If Mike Ditka had a Blog

Chicago Bears
Coach Ditka here. Sorry for the extended absence readers, I got back from Bermuda a bit ago where I was beating the hell out of something called Hurricane Bertha. Three fat assholes from Chicago dared me to do it, so I said what the hell. I think one of them had a heart-attack when I told them I won, kept on pounding his chest and stuff. I’m rested up now.

Anyways, I was out at the Wal-Mart today trying to get one of those Wii-Fit systems, cause I’d like to see the missus twirling around all nice like I saw on the internet.
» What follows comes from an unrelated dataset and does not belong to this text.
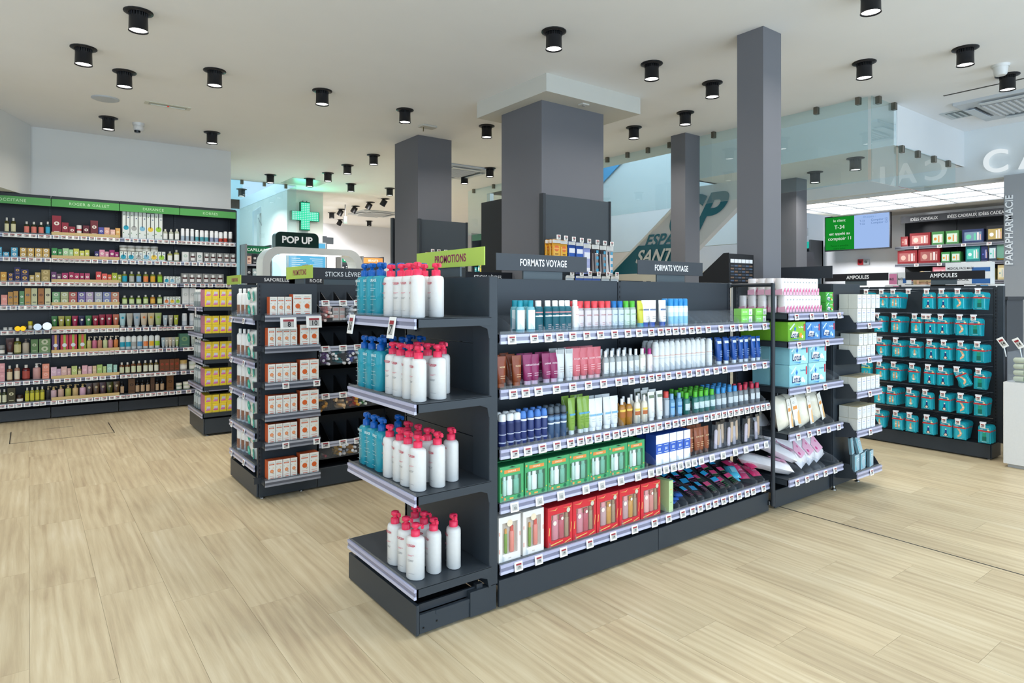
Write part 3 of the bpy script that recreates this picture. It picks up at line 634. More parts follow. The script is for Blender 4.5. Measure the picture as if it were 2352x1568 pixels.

Some snot-nosed kid was buying the last one they had in the store, and wouldn’t give it up for my autograph. So I offered him my car, my wallet, next month’s paycheck, and my shirt. He accepted that one. Probably the second-best trade I’ve ever made.

Will Ferrell called me up today too, telling me to leave him the hell alone. That hairy bastard just doesn’t want “Kicking and Screaming 2” to do better than Stepbrothers is doing. That screenplay is a real ass-kicker. I’d like to have that Erin Andrews lady in there for sure.

Anyways, I hear that my boy Emmitt Smith is being replaced on NFL Countdown. Are you kidding me? That in unpossible! Emmitt was one of the best parts of that show, dropping in relevant quotes and interesting tidbits. Maybe I’ll hire him as a spokesman for one of my resorts.

Some Ditka Shouts:
Hey, kudos to MJD at Shutdown Corner, my moustache is pretty damn amazing.

Hey Deuce, I will kick your scrawny ass right now. You too Paul.

This competition isn’t even close. Da Bears.